Monia Mazigh and Alex Neve are human-rights advocates who have campaigned on behalf of Canadians unjustly detained abroad for more than two decades.
Last month, two women and two children, all Canadian citizens, were repatriated to Canada from northeast Syria. Along with 40 other Canadians – 21 children, 11 women and eight men – they have endured years of human-rights abuses while detained in horrible conditions in the Roj and al-Hol camps in Syria’s autonomous Kurdish region.
Both women were arrested upon their arrival in Canada. One was charged with terrorism-related offences, while the other was released on bail in advance of an expected peace-bond hearing. Both face allegations of leaving Canada to live in the Islamic State.
The justice system will run its course in addressing these charges, but in the meantime, importantly, these women and children will no longer face the grim human-rights violations that have been their daily reality in Syrian detention camps. Meanwhile, the Canadian government released a statement announcing these repatriations, but remained notably vague about what it will do for the remaining Canadians still held in Syria.
We understand that the circumstances regarding these women’s stories, and the stories of those still detained in northeastern Syria, are complex. Allegations of terrorism or related offences do not often inspire public sympathy for those on the receiving end.
What we are particularly concerned with, however, is ensuring that the rule of law and respect for human rights remain paramount. We have campaigned on behalf of numerous Canadians unjustly detained abroad for more than 20 years. We welcome this encouraging step regarding Canadians detained in northeastern Syria, which will bring relief to their families. But we know that other families face continuing anguish and despair, left with no answers about what will happen to their daughters, sisters, sons and brothers.

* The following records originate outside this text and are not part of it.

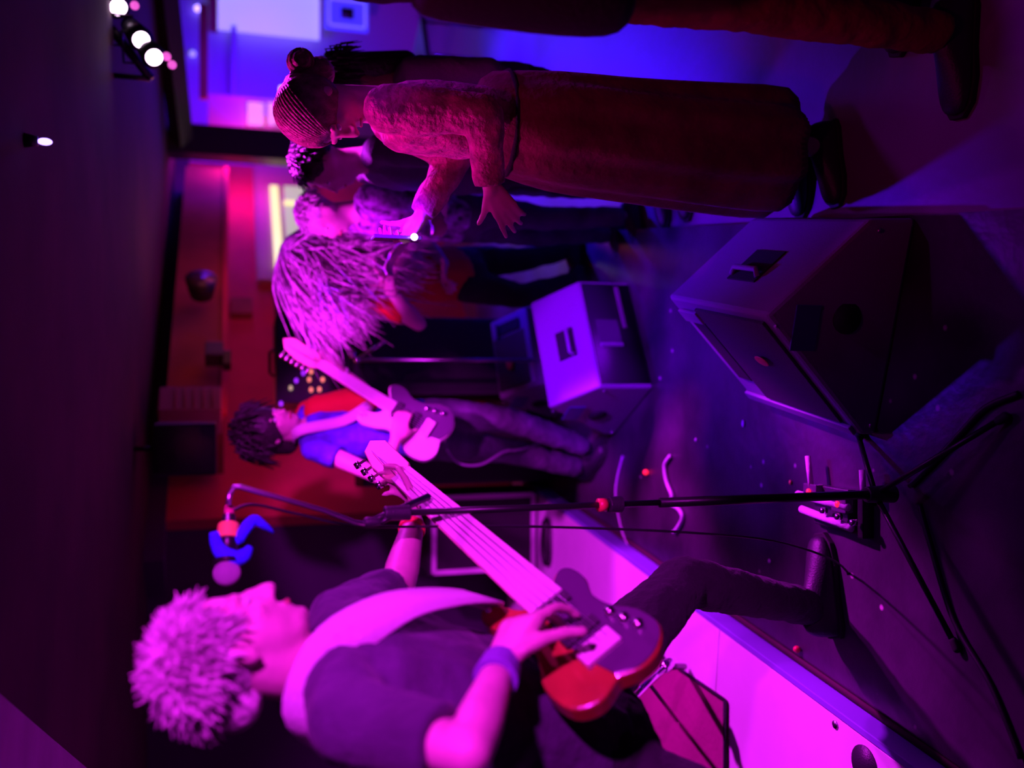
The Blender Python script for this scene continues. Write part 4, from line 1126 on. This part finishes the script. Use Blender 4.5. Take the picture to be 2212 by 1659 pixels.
# ------------------------------------------------------------------ woman in the red dress
J = dict(head=at(700, 238, 2.62), neck=at(812, 225, 2.64), shL=at(842, 235, 2.50), shR=at(848, 262, 2.80), elL=at(1042, 248, 2.44), wrL=at(1060, 405, 2.48),
         elR=at(985, 335, 2.86), wrR=at(908, 468, 2.84), hip=at(1130, 272, 2.63), hipL=at(1150, 265, 2.58), hipR=at(1150, 285, 2.72),
         knL=at(1440, 300, 2.56), knR=at(1440, 320, 2.72), anL=at(1725, 315, 2.56), anR=at(1700, 345, 2.72))
J['anL'].z = J['anR'].z = ZF + 0.09
fw3, hu3 = (-0.72, -0.22, -0.55), (-0.55, 0.0, 0.8)
wm = person('woman', (J['hip'].x, J['hip'].y, ZF), 'person with a hair bun in a long dark red dress, reaching out', J, fw3, hu3, s=0.94, skin='skin', shirt='red_sleeve',
            trousers='black_cloth', hair=None, vox=0.0055, sleeve=1.95, zfloor=ZF, hands=dict(L=dict(d=at(1092, 455, 2.50) - J['wrL'], pn=(.2, .9, -.3), curl=(.3, .35, .4, .45), side=-1), R=dict(d=at(880, 505, 2.84) - J['wrR'], pn=(-.3, -.3, .8), curl=(.7, .8, .8, .8), side=1)),
            footdir=[(-1, -.1), (-1, .1)], fold=0.02, no_trousers=True, arm=1.2)
r_, f_, u_ = face_frame(fw3, hu3)
hc = J['head']
hm = MB(); cc = hc + (f_ * -0.024 + u_ * 0.030) * .94
hm.ell(cc, (0.092, 0.102, 0.096), (r_, f_, u_), 24, 16)
for k in range(26):                                   # combed strands drawn back to the bun
    a_ = -1.25 + 2.5 * k / 25
    pts = []
    for j in range(9):
        b_ = 0.35 + 1.9 * j / 8
        dx, dy, dz = math.sin(a_) * math.sin(b_) * .9 , math.cos(b_), math.sin(b_) * math.cos(a_)
        pts.append(cc + r_ * dx * 0.100 + f_ * dy * 0.104 + u_ * dz * 0.098)
    hm.tube(pts, [0.004, 0.006, 0.006, 0.006, 0.006, 0.006, 0.006, 0.005, 0.003], 6)
hm.cap(cc - f_ * 0.05 - u_ * 0.02, cc - f_ * 0.075 - u_ * 0.085, 0.065, 0.045)
hro = hm.build('hair', M['brown_hair'], wm)
bc = at(650, 135, 2.62)
bm_ = MB().ell(bc, (0.036, 0.036, 0.036))
for k in range(5):
    pts = []
    for j in range(17):
        a_ = 2 * math.pi * j / 16; r0_ = 0.034 * math.cos(-1.0 + .5 * k); h_ = 0.034 * math.sin(-1.0 + .5 * k)
        pts.append(bc + V((math.cos(a_) * r0_, h_, math.sin(a_) * r0_)))
    bm_.tube(pts, 0.0065, 6)
bm_.cap(bc, cc - f_ * 0.02 + u_ * 0.05, 0.024, 0.03)
bm_.build('hair_bun', M['brown_hair'], hro)
# skirt
ax_pts = [(1020, 255, .140, .125), (1090, 268, .150, .135), (1180, 284, .175, .19), (1320, 300, .178, .185), (1480, 315, .195, .17), (1620, 326, .205, .18), (1712, 332, .208, .185)]
rings = []
for i, (x, y, a_, b_) in enumerate(ax_pts):
    c_ = at(x, y, 2.62); c_.z = max(c_.z, ZF + 0.10)
    rg = []
    for k in range(72):
        th = 2 * math.pi * k / 72
        q = 1 + 0.075 * (i / 6.0) * math.sin(9 * th + .6 * math.sin(2 * th) + i * .15) + 0.03 * (i / 6) * math.sin(17 * th)
        rg.append(c_ + V((math.cos(th) * a_ * q, math.sin(th) * b_ * q, 0)))
    rings.append(rg)
sk = MB().loft(rings).build('dress_skirt', M['red_dress'], wm, subd=1)
sm_ = MB().tube([hcc for hcc in rings[1][::4]] + [rings[1][0]], 0.009, 8).build('belt', M['black_cloth'], sk)
# phone
pa_, pb_ = at(812, 522, 2.80), at(900, 508, 2.80)
d_ = (pb_ - pa_).normalized()
t = thing('phone', mid(pa_, pb_), 'slim phone held edge-on in the outstretched hand of the woman in red', 'phone')
ax3 = (frame_of(d_)[0], frame_of(d_)[1], d_)
MB().box(mid(pa_, pb_), (0.012, 0.065, (pb_ - pa_).length + .02), (V((1, 0, 0)), V((0, 1, 0)), V((0, 0, 1)))).build('case', M['dark_lacquer'], t, bevel=0.003)
MB().ell(at(895, 512, 2.74), (0.011, 0.008, 0.011)).build('torch_light', M['led'], t)

# ------------------------------------------------------------------ listeners
def listener(x, y, z0, H, yaw, lab, arms='down', headlean=0.0, **kw):
    J, f, s = standing(x, y, z0, H, yaw, arms, lean=kw.pop('lean', 0.0))
    return person('listener', (x, y, z0), lab, J, f + V((0, 0, -0.15 - headlean)), V((0, 0, 1)) + f * (0.1 + headlean), s=s, zfloor=z0, vox=0.016, group=None, **kw)


listener(1.10, 3.35, ZF, 1.55, math.pi * 0.98, 'person with long dark hair and dull violet top behind the woman in red', shirt='dull_violet', trousers='black_cloth', skin='skin_dark',
         hairkw=dict(locks=500, length=.08, vol=1.1, back=.22, rad=.003, droop=.8), sleeve=1.8)
listener(0.885, 3.66, ZF, 1.64, math.pi * 1.0, 'person in a dark jacket standing between the woman in red and the patterned shirt', shirt='grey_shirt', trousers='black_cloth', sleeve=1.9, arms='folded',
         hairkw=dict(locks=500, length=.05, rad=.003))
listener(0.77, 4.15, ZF, 1.60, math.pi * 1.08, 'person in patterned violet and red shirt in the audience under the lit window', shirt='patterned', trousers='denim', sleeve=1.0, arms='up', hair='grey_hair',
         hairkw=dict(locks=500, length=.03, vol=.98, rad=.003))
# long-haired dancer
J = dict(head=at(672, 560, 4.46), neck=at(775, 590, 4.50), shR=at(800, 560, 4.68), shL=at(812, 640, 4.38), elR=at(925, 530, 4.60), wrR=at(960, 570, 4.45), elL=at(905, 700, 4.30), wrL=at(838, 622, 4.25),
         hip=at(985, 590, 4.62), hipL=at(1005, 615, 4.55), hipR=at(1005, 568, 4.68), knL=at(1130, 640, 4.50), knR=at(1130, 560, 4.66), anL=at(1240, 610, 4.6), anR=at(1240, 540, 4.7))
J['anL'].z = J['anR'].z = 0.09
dn = person('listener', (J['hip'].x, J['hip'].y, 0), 'person with long flying pale hair and red shirt bending towards the stage', J, (-0.85, -0.2, -0.45), (-0.45, 0, 0.85), s=1.02, shirt='red_shirt',
            trousers='black_cloth', hair=None, vox=0.014, sleeve=0.7, footdir=[(-1, -.4), (-1, 0)],
            hands=dict(L=dict(d=at(828, 598, 4.22) - J['wrL'], pn=(-.5, .5, .2), curl=(.1, .15, .3, .4), side=1, spread=.3), R=dict(d=(-1, -.5, .2), pn=(0, 0, -1), side=-1)))
rnd = random.Random(11)
hm = MB(); hc = J['head']
hm.ell(hc + V((.02, .01, .035)), (0.115, 0.115, 0.11), n=22, m=14)
hm.cap(hc + V((0.02, 0, 0)), at(780, 600, 4.42), .115, .10); hm.cap(hc + V((-.02, -.02, 0)), at(745, 668, 4.32), .10, .045)
hm.cap(hc + V((0.05, 0, 0)), at(850, 560, 4.45), .10, .06)
for i in range(1500):
    th = rnd.uniform(0, 6.283); ph = rnd.uniform(-.2, 1.5)
    n_ = V((math.cos(th) * math.cos(ph), math.sin(th) * math.cos(ph), math.sin(ph)))
    p0 = hc + V((.02, .01, .035)) + n_ * .11
    e_ = rnd.choice((at(730, 700, 4.30), at(770, 670, 4.3), at(860, 600, 4.32), at(900, 560, 4.4), at(840, 520, 4.4))) + V((rnd.gauss(0, .09), rnd.gauss(0, .09), rnd.gauss(0, .07)))
    m_ = mid(p0, e_, .45) + n_ * .05
    hm.tube(smooth_path([p0, m_, e_], 4), [.004, .005, .005, .005, .005, .004, .003, .002, .001], 4)
hm.build('hair', M['grey_hair'], dn)

# ------------------------------------------------------------------ person cut by the right edge of the upright picture
J = dict(head=at(520, -160, 2.0), neck=at(660, -160, 2.0), shL=at(730, -110, 1.88), shR=at(720, -170, 2.2), elL=at(1010, -40, 1.86), wrL=at(1230, -50, 1.88), elR=at(1000, -60, 2.3), wrR=at(1200, -60, 2.35),
         hip=at(1180, -130, 2.02), hipL=at(1230, -60, 1.94), hipR=at(1230, -90, 2.12), knL=at(1580, 5, 1.98), knR=at(1500, -60, 2.2), anL=at(1960, 60, 2.0), anR=at(1900, -60, 2.2))
J['anL'].z = J['anR'].z = ZF + .09
person('listener', (J['hip'].x, J['hip'].y, ZF), 'person in black jacket and wide red-brown trousers cut by the picture edge nearest the camera', J, (-0.95, .2, -.1), (0, 0, 1), s=1.05, shirt='black_cloth',
       trousers='brown_cloth', hair='dark_hair', vox=0.010, sleeve=1.95, zfloor=ZF, footdir=[(-1, .1), (-1, .3)], chest_d=.12)
bgc = at(1150, 5, 1.95)
t = thing('shoulder_bag', bgc, 'black shoulder bag at the picture edge against the person in red-brown trousers', 'bag')
rgs = []
for (x, y, a_, b_) in ((885, -15, .02, .02), (900, -10, .07, .05), (1000, -10, .085, .06), (1150, 0, .10, .07), (1280, 12, .10, .07), (1345, 22, .08, .06), (1366, 26, .03, .03)):
    rgs.append(MB().ering(at(x, y - 16, 1.76), V((.98, .2, 0)), V((-.2, .98, 0)), a_ * .82, b_, 24))
MB().loft(rgs).build('pouch', M['black_cloth'], t, subd=1)
MB().tube([at(905, -20, 1.74), at(760, -60, 1.78), at(700, -120, 1.9)], .012, 8).build('strap', M['black_cloth'], t)
# dark chairs at the edge of the audience floor
def chair(x, y, yaw, lab):
    t = thing('chair', (x, y, ZF), lab, 'chair'); ca, sa = math.cos(yaw), math.sin(yaw)
    Q = lambda a_, b_, c_: V((x + a_ * ca - b_ * sa, y + a_ * sa + b_ * ca, ZF + c_)); axx = (V((ca, sa, 0)), V((-sa, ca, 0)), V((0, 0, 1)))
    MB().box(Q(0, 0, .455), (.42, .42, .04), axx).build('seat', M['black_plastic'], t, bevel=.01)
    MB().box(Q(0, .205, .74), (.38, .025, .28), axx).build('backrest', M['black_plastic'], t, bevel=.01)
    for a_ in (-.18, .18):
        MB().tube([Q(a_, -.18, .44), Q(a_, -.19, 0)], .013, 10).build('leg', M['steel'], t)
        MB().tube([Q(a_, .20, .85), Q(a_, .18, .44), Q(a_, .20, 0)], .013, 10).build('leg', M['steel'], t)


chair(2.55, 7.1, .5, 'dark chair at the far end of the blue-lit audience floor, by the picture edge')
chair(2.95, 6.2, -.4, 'dark chair on the blue-lit floor nearer the camera than the other chair')
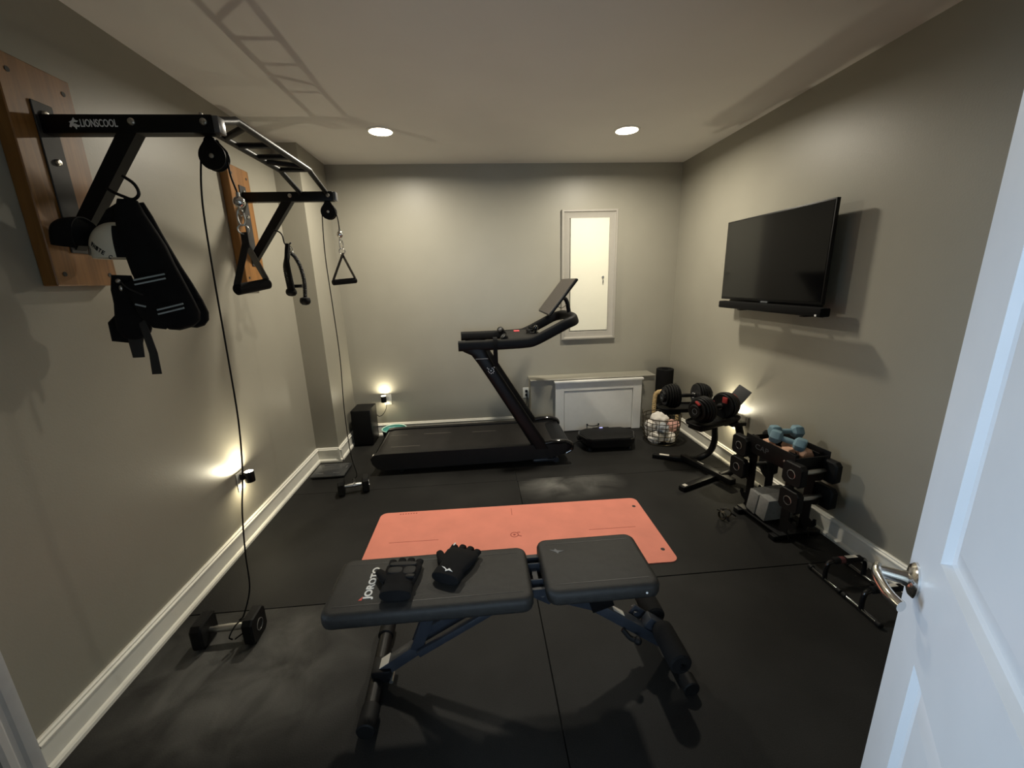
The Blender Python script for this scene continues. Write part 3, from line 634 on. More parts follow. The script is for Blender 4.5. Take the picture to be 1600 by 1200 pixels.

No one deserves to be unjustly detained. Yet there are many past examples of individuals who have suffered unlawful detention because of a lack of action on the part of Canadian authorities.
Maher Arar, Abdullah Almalki, Ahmad El Maati and Muayyed Nureddin are all Canadian citizens who, at various times in the past two decades, were tortured and detained in Syria while the Canadian government declined to bring them home. Abousfian Abdelrazik was abandoned and faced constant risk to his safety in Sudan while the Canadian government refused, for years, to issue him a passport. Omar Khadr endured a decade locked up at Guantanamo Bay while the government did nothing to extricate him from that human-rights nightmare.
We had hoped that such cases were of the past. We were wrong.
There has been no lack of pleas to Canada to bring its citizens home: In June, 2021, the House of Commons foreign affairs committee recommended the repatriation of Canadian citizens held in the Syrian camps.
In January of this year, the International Committee of the Red Cross declared: “What is happening in northeast Syria is not a sustainable solution. States must repatriate their own citizens.” And in June, a group of United Nations special rapporteurs reminded the Canadian government that the repatriation of its citizens “is the only international law-compliant response to the complex and precarious human-rights, humanitarian and security situation” in Syria. Even the U.S. State Department has called on its partners to “urgently repatriate their nationals and other detainees remaining in northeast Syria.” Notably, Canada did thank the United States for its assistance in last month’s repatriations.
Left with no prospect of help from their government, the families of some of the detained Canadians have launched a lawsuit against the Canadian government. Hearings in that case, initially scheduled for early November, have been postponed to December. Every day of delay is a day of unbearable agony for the families, and another day of inhumane detention for the men, women and children confined in the camps.
For years, families were bluntly told that the situation in northeast Syria was too dangerous for Canadian officials, who could not travel there safely to attend to the formalities needed to arrange repatriation. That remained Canada’s position even as a growing number of other governments were actively intervening to assist their citizens.
Recent developments make it clear that if it ever was too perilous, that is no longer the case, as at least three Canadian officials were on the ground to facilitate this repatriation.
With no clarity, we are left only to ponder whether these repatriations represent a change of policy. Is Canada now willing to protect its citizens, after abandoning them to years of human-rights violations? We need to hear clearly and immediately from the Canadian government that a new approach is under way and that all remaining Canadians detained in northeast Syria will be repatriated. Their families deserve more than ambiguity and silence.